In any event, the problem is in update_r. You reference vs in the first line of update_r even though vs is not defined in this function. Python is not looking at the vs defined above. Try adding
global vs
as the first line of update_r or adding vs to the parameter list for update_r
In the first line of update_r
, you have vs,ve=update_v(n,vs,ve,ms,me,dt,fs,fe)
. Look at the function that you are calling. You are calling update_v
with a bunch of parameters. One of these parameters is vs
. However, that is the first time in that function that vs
appears. The variable vs
does not have a value associated with it yet. Try initializing it first, and your error should disappear
Put an additional global
statement containing all your globals after each def
statement. Otherwise, all globals are transformed into locals within your def without it.
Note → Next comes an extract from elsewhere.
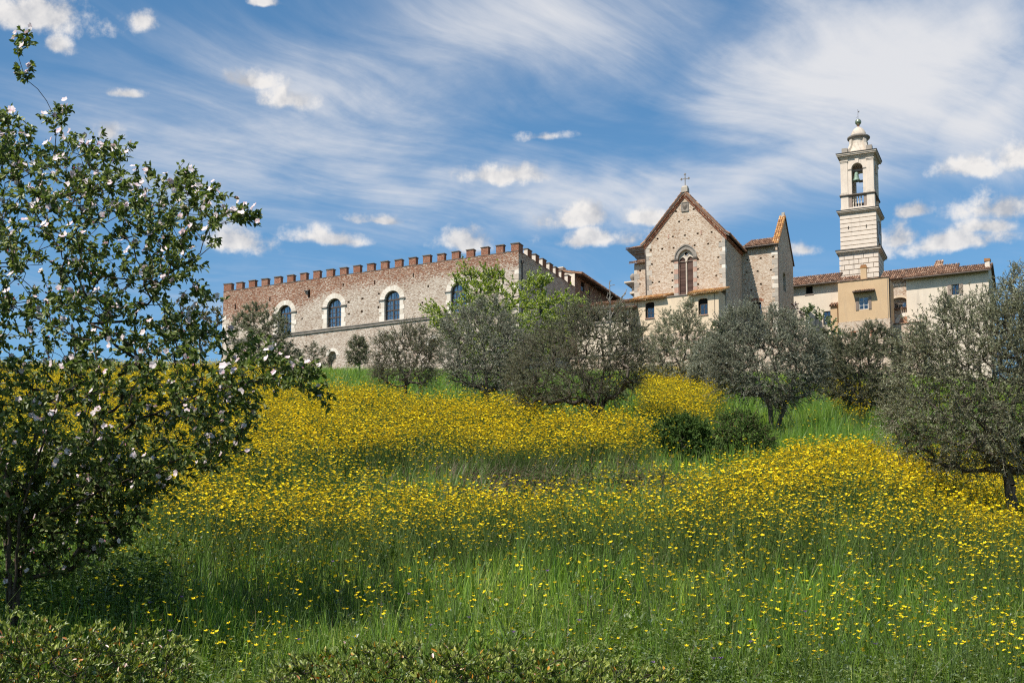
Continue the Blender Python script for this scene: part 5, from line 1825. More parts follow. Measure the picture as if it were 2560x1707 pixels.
# ---- olive trees
OL = 'olive trees on the hillside'
OLIVES = [
    # label, D, base, poly, leaves, attractors, material, extras
    ('small round grey olive tree in front of the castle\'s far window', 70, 600, [(540, 800), (528, 760), (545, 720), (575, 700), (610, 702), (640, 715), (660, 745), (668, 790), (690, 815), (660, 838), (600, 845), (550, 835)], 16000, 260, 'leaf_olive', dict(L=.085, W=.02, r_base=.12)),
    ('low sparse olive scrub at the foot of the castle wall', 72, 712, [(655, 830), (690, 800), (720, 790), (750, 800), (765, 825), (760, 842), (660, 842)], 1800, 90, 'leaf_olive', dict(L=.085, W=.02, r_base=.05, shoots=1)),
    ('little dark bushy olive tree standing alone against the castle wall', 75, 822, [(803, 838), (800, 800), (815, 775), (832, 778), (843, 800), (845, 838)], 4200, 90, 'leaf_olive', dict(L=.085, W=.02, r_base=.06)),
    ('thin twiggy young olive tree with a leaning bare trunk in the meadow', 33, 925, [(870, 870), (855, 840), (870, 810), (862, 785), (885, 770), (905, 778), (920, 755), (940, 748), (962, 745), (975, 760), (1000, 770), (1005, 800), (990, 830), (1000, 860), (975, 885), (930, 878), (900, 885)], 7000, 230, 'leaf_olive', dict(L=.044, W=.0105, r_base=.06, shoots=2, shoot_len=.34, limbs=(((932, 870, 0), (950, 830, .2)), ((935, 868, 0), (905, 820, -.2)), ((934, 868, 0), (970, 800, 0))))),
    ('silvery olive tree under the fresh green tree by the castle corner', 35, 1118, [(1020, 860), (1005, 800), (1012, 762), (1035, 735), (1060, 712), (1085, 715), (1110, 690), (1140, 695), (1160, 725), (1190, 755), (1205, 780), (1215, 800), (1220, 840), (1200, 880), (1150, 898), (1090, 892), (1050, 880)], 19000, 380, 'leaf_olive_silver', dict(L=.046, W=.0105, r_base=.09, shoot_len=.38, limbs=(((1115, 850, 0), (1110, 770, .2), (1090, 720, .3)), ((1118, 860, 0), (1160, 790, -.2)), ((1114, 855, 0), (1060, 800, -.3))))),
    ('broad grey-green olive tree with low spreading limbs in the middle of the slope', 29, 1372, [(1180, 900), (1165, 865), (1180, 835), (1205, 800), (1240, 765), (1275, 735), (1310, 708), (1345, 705), (1380, 715), (1420, 705), (1450, 725), (1475, 760), (1485, 800), (1475, 850), (1460, 890), (1420, 915), (1370, 930), (1320, 915), (1280, 925), (1230, 930), (1195, 925)], 25000, 480, 'leaf_olive', dict(L=.041, W=.0098, r_base=.11, shoot_len=.38, limbs=(((1362, 915, 0), (1330, 885, -.2), (1290, 865, -.3), (1240, 830, -.3)), ((1375, 910, 0), (1390, 850, .2), (1380, 780, .3)), ((1385, 912, 0), (1430, 850, 0)), ((1365, 912, 0), (1330, 830, .4), (1310, 760, .5))))),
    ('slender open olive tree with two thin tops before the plastered annex', 48, 1568, [(1490, 850), (1480, 810), (1500, 775), (1515, 740), (1530, 712), (1545, 730), (1560, 712), (1575, 698), (1590, 705), (1600, 735), (1620, 765), (1640, 790), (1650, 840), (1640, 872), (1570, 872), (1510, 868)], 12000, 300, 'leaf_olive', dict(L=.07, W=.016, r_base=.08, shoot_len=.4, limbs=(((1565, 850, 0), (1540, 790, 0), (1530, 730, 0)), ((1566, 850, 0), (1580, 780, 0), (1578, 715, 0))))),
    ('pale olive bush between the slender olive and the twin-trunked olive', 44, 1645, [(1590, 885), (1585, 840), (1600, 800), (1640, 780), (1680, 800), (1700, 850), (1690, 890)], 9000, 200, 'leaf_olive_silver', dict(L=.065, W=.015, r_base=.08)),
    ('twin-trunked silvery olive tree above the two green bushes', 31, 1782, [(1650, 880), (1630, 830), (1640, 780), (1655, 740), (1680, 712), (1700, 720), (1720, 705), (1750, 715), (1790, 720), (1830, 735), (1860, 760), (1880, 790), (1890, 840), (1885, 885), (1850, 915), (1810, 925), (1790, 945), (1765, 925), (1710, 915), (1670, 905)], 34000, 520, 'leaf_olive_silver', dict(L=.042, W=.0105, r_base=.10, shoot_len=.36, limbs=(((1768, 930, 0), (1748, 890, 0), (1738, 840, 0), (1720, 780, .2)), ((1800, 940, 0), (1815, 900, .2), (1828, 860, .2), (1830, 800, .3)), ((1803, 935, 0), (1780, 850, -.3), (1770, 780, -.3))))),
    ('dense dark olive tree standing below the ochre house', 34, 1985, [(1890, 900), (1885, 840), (1900, 790), (1930, 765), (1960, 770), (1985, 755), (2010, 750), (2040, 760), (2060, 790), (2075, 850), (2080, 915), (2030, 930), (1980, 935), (1930, 918)], 26000, 380, 'leaf_olive', dict(L=.046, W=.0112, r_base=.09)),
    ('far olive tree half hidden behind the twin-trunked olive', 60, 1890, [(1845, 810), (1865, 772), (1900, 762), (1925, 790), (1935, 850), (1920, 890), (1855, 880)], 9000, 170, 'leaf_olive', dict(L=.075, W=.017, r_base=.09)),
    ('large near olive tree with a leaning dark trunk and open hanging twigs', 18.8, 2342, [(2062, 1010), (2045, 960), (2060, 900), (2050, 850), (2070, 800), (2098, 770), (2120, 745), (2150, 722), (2180, 705), (2210, 700), (2240, 702), (2270, 700), (2300, 690), (2340, 680), (2400, 670), (2460, 700), (2480, 800), (2470, 950), (2430, 1050), (2380, 1085), (2300, 1070), (2250, 1085), (2200, 1082), (2150, 1070), (2100, 1060)], 36000, 700, 'leaf_olive', dict(L=.043, W=.0098, r_base=.11, r_tip=.0025, step=.11, shoots=4, shoot_len=.36, sag=.08, limbs=(((2318, 1100, 0), (2300, 1030, 0), (2290, 940, 0), (2280, 830, .2)), ((2300, 1035, 0), (2220, 930, -.5), (2160, 850, -.6)), ((2296, 1000, 0), (2350, 880, .3), (2400, 780, .3)), ((2303, 1045, 0), (2200, 1020, -.3), (2130, 1000, -.3)), ((2290, 935, 0), (2200, 760, .5))))),
    ('taller olive tree behind the large near olive', 26, 2390, [(2255, 760), (2240, 710), (2270, 668), (2300, 650), (2340, 612), (2380, 600), (2450, 630), (2480, 750), (2470, 850), (2300, 870)], 8000, 220, 'leaf_olive', dict(L=.044, W=.0105, r_base=.10)),
]
for i, (lb, D, bx_, poly, nl, na, mt, ex) in enumerate(OLIVES):
    kw = dict(n_att=int(na * 1.5), n_leaf=int(nl * 2.7), seed=20 + i, thin=9, group=OL, shoots=4)
    kw.update(ex)
    kw['shoots'] = max(4, kw['shoots'])
    kw['L'] *= 1.05
    kw['W'] *= 1.15
    plant('olive_tree', lb, 'tree', D, bx_, poly, M[mt], M['bark_olive'], **kw)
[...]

def update_v(n,vs,ve,ms,me,dt,fs,fe):
global vs, ve, ...
On line 39 you do
vs,ve=update_v(n,vs,ve,ms,me,dt,fs,fe)
while you are inside a function. Since you defined a global variable called vs, you would expect this to work. It would have worked if you had:
vs_new,ve_new = update_v(n,vs,ve,ms,me,dt,fs,fe)
because then the interpreter knows vs in the function arguments is the global one. But since you had vs in the left hand side, you created an uninitialized local variable.
But dude, you have a much bigger problem in your code: update_r calls update_v, update_v calls force, and force calls update_r - you will get a stack overflow :)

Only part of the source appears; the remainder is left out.